Türkiye en yetkili ağızdan Afrin'deki terör yapılanmasına müdahale edeceğini açıkladı.
Türkiye en yetkili ağızdan Afrin’deki terör yapılanmasına müdahale edeceğini açıkladı. Artık daha ne söylensin? Bunu da anlamamak için ancak kasıtlı olmak lazım.
Ve bu açıklamalardan sonra ülkemde herkes modern savaş uzmanı olduğu için başladı bir tartışma. En garibime giden de Türk ordusunun Afrin’e girdikten sonra çıkamayacağını iddia edenler. Bunlar Vietnam Savaşı öykünmeleriyle, günümüze gönderme yapıyorlar.
Öncelikle bu “Bataklık” tanımlaması Vietnam Savaşından yola çıkılarak Amerika için yapılırdı. Ve doğruydu da. Ancak bu Amerika için geçerli. Çünkü Amerika kendi topraklarından 10 bin kilometre uzakta bir çatışmaya girdiğinde elbet geri çekilmek ister. Uzun süre kalmak işine gelmez. Lojistik sorunlar vardır, tehlike ülkesine uzaktır.
Ama bu örnekten yola çıkılarak Türkiye’nin hiçbir lojistik sorun yaşamayacağı, kendisi için hayati tehlike yaratan, burnun dibindeki bir alan için yorumlar yapmak ancak saçmalamaktır.
“Türkiye girer de çıkamaz” laflarına verecek tam cevap “Niye çıksın ki?” olmalı. Eminim ki, şimdi “Çıkamaz” diyenler bir süre sonra “Çıksın” diye bağıracaklar.
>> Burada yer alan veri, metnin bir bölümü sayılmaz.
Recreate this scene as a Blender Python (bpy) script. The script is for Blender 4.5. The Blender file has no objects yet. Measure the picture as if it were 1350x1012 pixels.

Bu işin bir cephesi. Diğer cephesinde ise Amerika ve Rusya’nın tavrı yer alıyor. Gördük ki, Amerika süratle elini yıkıyor. Daha doğrusu bir eliyle pisliyor sonra öbür eliyle temizlemeye çalışıyor. Normal aklı başında biri bu açıklamaları peş peşe okusa aklından şüphe eder. Biri bir şey diyor, diğeri ertesi gün yalanlıyor. Ulan, bunlar iyi polis kötü polis mi oynuyor, akılları mı karışık, birbirlerinden haberleri mi yok? Veya Türkiye’yi aptal mı zannediyor? Hangisi bilemedim. Belki de hepsi.
Amerika Afrin ile ilgili “Bana ne” tavrına girerken Rus cephesinden ise hiçbir açıklama gelmiyor. Fırat’ın doğusundaki terörist gruplar nasıl Amerika’nın himayesinde ise, Afrin’dekiler de kısmen Rusların himayesinde. Ruslar askerleriyle buralarda. Amerika “Bana ne” dedikten sonra top artık Rusya’nın ayağında. Sıra onlarda. Bakalım ne diyecekler?